Matzah is the customary cracker-like bread that is eaten by Jews every Passover holiday. It is also eaten all year round, but the main custom is to eat in on Passover.

From where did the custom originate?  The Bible story in a nutshell is written up in the Book of Exodus.  The Jewish people consisted of one large family – Jacob, his wives, and children.  They all moved from the Land of Israel down to Egypt in order to survive.

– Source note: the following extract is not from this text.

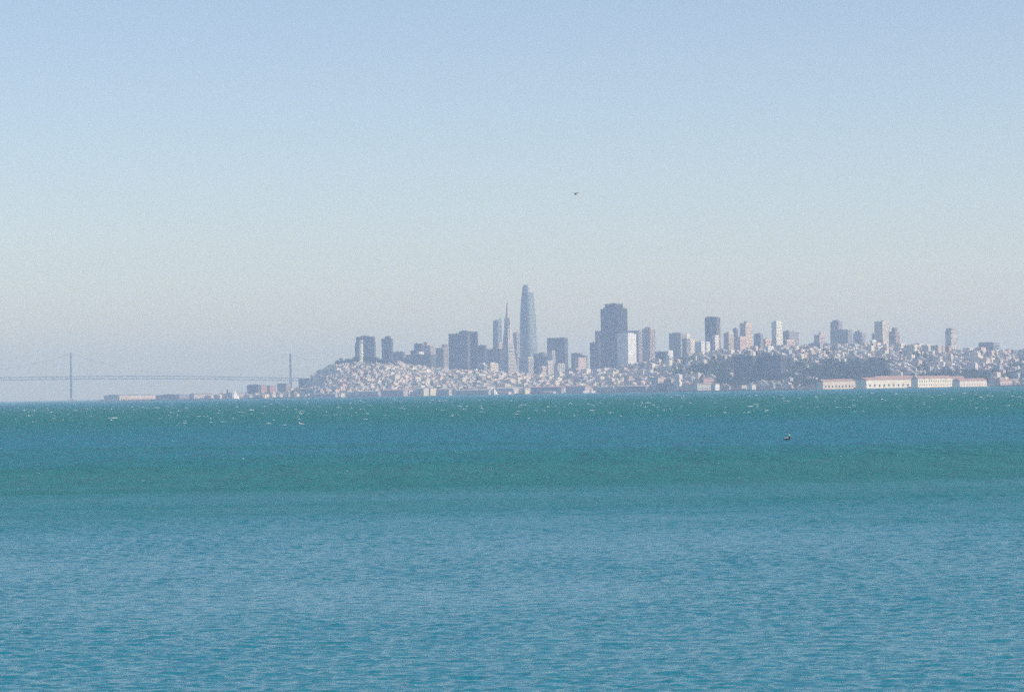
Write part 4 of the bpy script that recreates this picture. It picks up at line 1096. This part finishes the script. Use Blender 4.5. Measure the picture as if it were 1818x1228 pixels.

Amazingly, in less than a few hundred years, the Jewish people multiplied at an almost miraculous rate and grew to be hundreds of thousands in just a few hundred years.  But they were slaves.  There seemed no way to get out.

Moses

Enter Moses.  Moses was born to Jewish parents.  However, he grew up in the house of Pharaoh.  Ultimately, Moses left Egypt and returned to lead the Jews out of Egypt.  God himself took the Jews out of Egypt.  However, Moses, His prophet was the leader following God’s commands to bring the Jews out.  God punished the Egyptians severely for all of the terrible years of bondage and suffering they inflicted on the Jews.

The very last straw was God’s killing of every first-born in Egypt.  Hundreds of thousands of Jews walked out of Egypt right under the noses of the most powerful army in the world.  The Jews were enslaved for hundreds of years.  They left in a matter of minutes.  It was so quick that the Jews could barely take anything.  In addition, the bread did not even get fully baked.

That is where the custom of eating Matzah comes from.  Matzah reminds us how quickly God’s salvation emerges.  Literally in a matter of minutes, the Jewish people were freed and ready to go to Mt. Sinai and the Promised Land.